If this is your first bean-batter pancake, it’s worth meeting the wider family: bindaetteok is the heartier cousin of the wheat-flour jeon — kimchijeon, pajeon, and the rest — that share its hot-pan, generous-oil, flip-once, soy-vinegar-dip method. And if you want to taste the real thing rather than make it, 광장시장 in Seoul is where the smell of frying mung beans and a kettle of makgeolli come together exactly as they’re meant to.
Where to eat 빈대떡 (bindae-tteok, mung-bean pancake) in Seoul
Few dishes say “Seoul market food” like bindae-tteok: a thick batter of stone-ground mung beans, fried crisp on a sizzling griddle and best chased with a bowl of makgeolli. The historic stalls of Gwangjang Market and the old Pimatgol lanes of Jongno are the classic places to try it. Here are three reliable spots to start.
- 순희네빈대떡 (Sunhuine Bindaetteok) — Gwangjang Market, Jongno-gu; nearest subway Jongno 5(o)-ga Station (Line 1), Exit 8. The most photographed bindae-tteok stall in the market, frying nokdu (mung-bean) pancakes right at the counter. It is the name most tourists and locals cite first, so expect a crowd and a wait at peak hours.

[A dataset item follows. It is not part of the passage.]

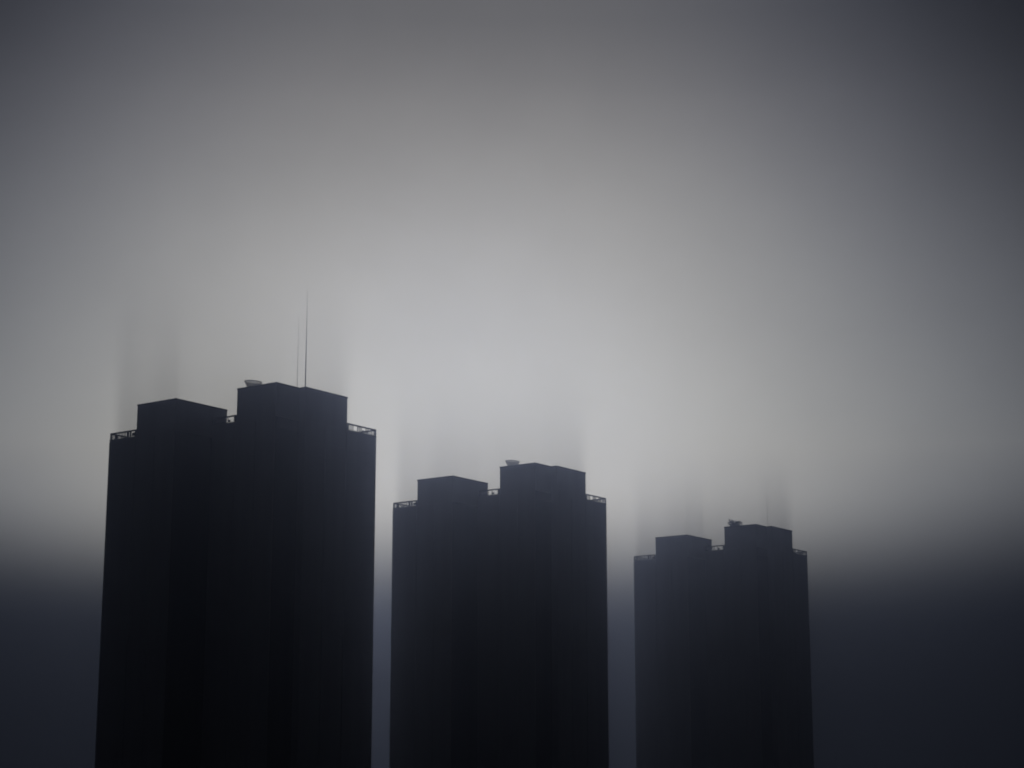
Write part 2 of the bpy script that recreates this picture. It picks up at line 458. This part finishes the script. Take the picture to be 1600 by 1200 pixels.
# away from the glow the cloud turns bluer
tint = N(nt, 'ShaderNodeMix', data_type='RGBA')
tint.inputs['A'].default_value = (0.93, 0.98, 1.11, 1); tint.inputs['B'].default_value = (1.05, 1.008, 0.915, 1)
L(fall, tint.inputs['Factor'])
mul = N(nt, 'ShaderNodeMix', data_type='RGBA', blend_type='MULTIPLY'); mul.inputs['Factor'].default_value = 1
L(rp.outputs[0], mul.inputs['A']); L(tint.outputs['Result'], mul.inputs['B'])
# faint unevenness of the overcast
n2 = N(nt, 'ShaderNodeTexNoise'); n2.inputs['Scale'].default_value = 9.0; n2.inputs['Detail'].default_value = 9; n2.inputs['Roughness'].default_value = 0.62
L(tc.outputs['Generated'], n2.inputs['Vector'])
mott = math_node(nt, 'MULTIPLY_ADD', n2.outputs['Fac'], 0.22, 0.90)
L(mul.outputs['Result'], bg2.inputs['Color']); L(math_node(nt, 'MULTIPLY', fall, mott), bg2.inputs['Strength'])
L(bg1.outputs[0], add.inputs[0]); L(bg2.outputs[0], add.inputs[1]); L(add.outputs[0], out.inputs['Surface'])
world.cycles.sampling_method = 'MANUAL'; world.cycles.sample_map_resolution = 1024

# ---------------------------------------------------------------- sun: low, veiled, behind the towers
sd = bpy.data.lights.new('sun', 'SUN'); sd.energy = 0.056; sd.angle = R(13); sd.color = (1, 0.97, 0.92)
so = link(bpy.data.objects.new('sun', sd))
so.rotation_euler = (R(-(90 - GLOW_EL)), 0, R(-GLOW_AZ))
so.location = (0, 0, 300)

# ---------------------------------------------------------------- camera
cd = bpy.data.cameras.new('camera'); cd.lens = 2945 / 1600 * 36; cd.sensor_width = 36; cd.clip_end = 6000
co = link(bpy.data.objects.new('camera', cd))
co.location = (0, 0, CAM_Z); co.rotation_euler = (R(90 + 12.075), 0, 0)
sc.camera = co

sc.view_settings.view_transform = 'Standard'; sc.view_settings.look = 'None'
sc.view_settings.exposure = 0; sc.view_settings.gamma = 1
sc.cycles.use_denoising = True
sc.cycles.use_adaptive_sampling = False
sc.cycles.filter_width = 1.9
sc.cycles.max_bounces = 6; sc.cycles.volume_bounces = 0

- 박가네 빈대떡 (Bakgane Bindaetteok) — Gwangjang Market, Jongno-gu; nearest subway Jongno 5(o)-ga Station (Line 1), Exit 8, about a 3-minute walk. A three-generation, roughly 60-year stall (since 1966) known for batter ground from 100% mung beans, often called one of the market’s original makers. A good choice if you want the heritage version alongside the market’s yukhoe and other snacks.

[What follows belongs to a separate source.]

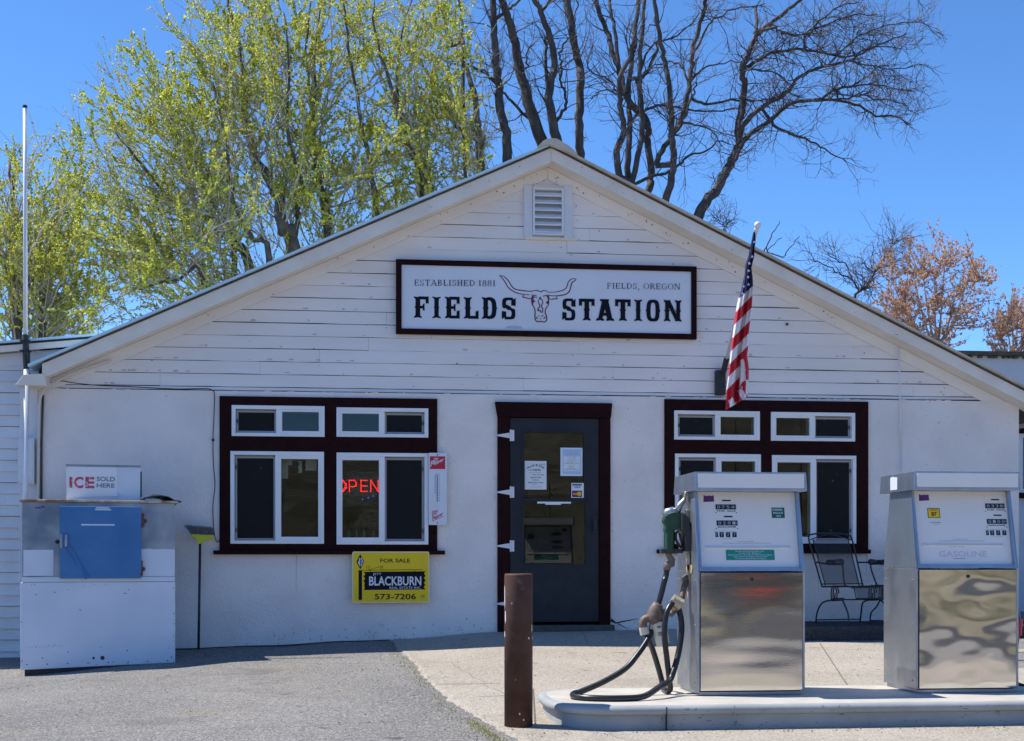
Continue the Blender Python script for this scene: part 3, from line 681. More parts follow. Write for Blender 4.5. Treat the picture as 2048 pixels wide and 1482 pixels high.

- 열차집 (Yeolchajip) — Gongpyeong-dong / Jongno area, Jongno-gu; nearest subway Jonggak Station (Line 1), Exit 2, about 100 m. A historic nopo (old-timer) dating to the 1950s in the former Pimatgol lanes and now a designated Seoul Future Heritage site. Its freshly ground green-bean batter fried in pork fat gives an unusually nutty, crisp-edged pancake, traditionally served with oyster jeotgal. A sit-down alternative to the standing market stalls.
Hours and closing days change often, and these are popular spots that frequently queue, so check current hours before you go and arrive off-peak if you can. At Gwangjang Market in particular, watch for similar or copycat names and confirm the exact stall.